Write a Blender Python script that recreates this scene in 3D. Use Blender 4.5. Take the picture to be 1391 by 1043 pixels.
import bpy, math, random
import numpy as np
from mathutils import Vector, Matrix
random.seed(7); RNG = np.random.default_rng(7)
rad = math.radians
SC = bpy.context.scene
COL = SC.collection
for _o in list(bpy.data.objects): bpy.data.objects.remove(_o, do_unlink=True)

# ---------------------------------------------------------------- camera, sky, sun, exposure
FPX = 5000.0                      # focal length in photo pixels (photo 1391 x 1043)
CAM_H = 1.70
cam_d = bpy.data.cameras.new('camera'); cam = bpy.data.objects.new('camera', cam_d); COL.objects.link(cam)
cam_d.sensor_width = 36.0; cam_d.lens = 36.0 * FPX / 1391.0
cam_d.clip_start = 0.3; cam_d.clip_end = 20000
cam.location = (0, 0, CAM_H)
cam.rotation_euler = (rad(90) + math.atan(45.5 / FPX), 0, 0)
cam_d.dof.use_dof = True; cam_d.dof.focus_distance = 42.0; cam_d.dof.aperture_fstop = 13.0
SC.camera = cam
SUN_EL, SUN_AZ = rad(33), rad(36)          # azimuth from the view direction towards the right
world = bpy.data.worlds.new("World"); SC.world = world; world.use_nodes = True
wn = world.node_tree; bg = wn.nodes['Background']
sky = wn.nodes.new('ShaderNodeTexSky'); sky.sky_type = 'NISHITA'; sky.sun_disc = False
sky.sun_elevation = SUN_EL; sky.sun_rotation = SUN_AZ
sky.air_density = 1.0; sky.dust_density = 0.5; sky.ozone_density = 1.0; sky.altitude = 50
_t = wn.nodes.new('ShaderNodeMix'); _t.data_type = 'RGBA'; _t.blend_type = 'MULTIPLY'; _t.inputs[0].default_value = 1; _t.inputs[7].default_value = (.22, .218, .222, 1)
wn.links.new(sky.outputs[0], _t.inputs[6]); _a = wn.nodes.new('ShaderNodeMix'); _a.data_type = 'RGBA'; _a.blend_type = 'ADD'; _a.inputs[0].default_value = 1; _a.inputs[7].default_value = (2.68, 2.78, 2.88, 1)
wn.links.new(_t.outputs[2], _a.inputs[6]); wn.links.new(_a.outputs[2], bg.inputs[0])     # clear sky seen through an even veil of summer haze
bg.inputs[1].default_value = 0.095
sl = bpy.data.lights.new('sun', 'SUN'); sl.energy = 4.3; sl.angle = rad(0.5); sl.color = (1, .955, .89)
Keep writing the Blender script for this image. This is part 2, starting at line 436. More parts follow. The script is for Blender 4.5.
------------
__YOUR INSTRUCTIONS__: Please copy out each record, character for character.

__OUTPUT OF THE TASK__:
Write a Blender Python script that recreates this scene in 3D. Use Blender 4.5. Take the picture to be 1391 by 1043 pixels.
import bpy, math, random
import numpy as np
from mathutils import Vector, Matrix
random.seed(7); RNG = np.random.default_rng(7)
rad = math.radians
SC = bpy.context.scene
COL = SC.collection
for _o in list(bpy.data.objects): bpy.data.objects.remove(_o, do_unlink=True)

# ---------------------------------------------------------------- camera, sky, sun, exposure
FPX = 5000.0                      # focal length in photo pixels (photo 1391 x 1043)
CAM_H = 1.70
cam_d = bpy.data.cameras.new('camera'); cam = bpy.data.objects.new('camera', cam_d); COL.objects.link(cam)
cam_d.sensor_width = 36.0; cam_d.lens = 36.0 * FPX / 1391.0
cam_d.clip_start = 0.3; cam_d.clip_end = 20000
cam.location = (0, 0, CAM_H)
cam.rotation_euler = (rad(90) + math.atan(45.5 / FPX), 0, 0)
cam_d.dof.use_dof = True; cam_d.dof.focus_distance = 42.0; cam_d.dof.aperture_fstop = 13.0
SC.camera = cam
SUN_EL, SUN_AZ = rad(33), rad(36)          # azimuth from the view direction towards the right
world = bpy.data.worlds.new("World"); SC.world = world; world.use_nodes = True
wn = world.node_tree; bg = wn.nodes['Background']
sky = wn.nodes.new('ShaderNodeTexSky'); sky.sky_type = 'NISHITA'; sky.sun_disc = False
sky.sun_elevation = SUN_EL; sky.sun_rotation = SUN_AZ
sky.air_density = 1.0; sky.dust_density = 0.5; sky.ozone_density = 1.0; sky.altitude = 50
_t = wn.nodes.new('ShaderNodeMix'); _t.data_type = 'RGBA'; _t.blend_type = 'MULTIPLY'; _t.inputs[0].default_value = 1; _t.inputs[7].default_value = (.22, .218, .222, 1)
wn.links.new(sky.outputs[0], _t.inputs[6]); _a = wn.nodes.new('ShaderNodeMix'); _a.data_type = 'RGBA'; _a.blend_type = 'ADD'; _a.inputs[0].default_value = 1; _a.inputs[7].default_value = (2.68, 2.78, 2.88, 1)
wn.links.new(_t.outputs[2], _a.inputs[6]); wn.links.new(_a.outputs[2], bg.inputs[0])     # clear sky seen through an even veil of summer haze
bg.inputs[1].default_value = 0.095
sl = bpy.data.lights.new('sun', 'SUN'); sl.energy = 4.3; sl.angle = rad(0.5); sl.color = (1, .955, .89)
Keep writing the Blender script for this image. This is part 2, starting at line 436. More parts follow. The script is for Blender 4.5.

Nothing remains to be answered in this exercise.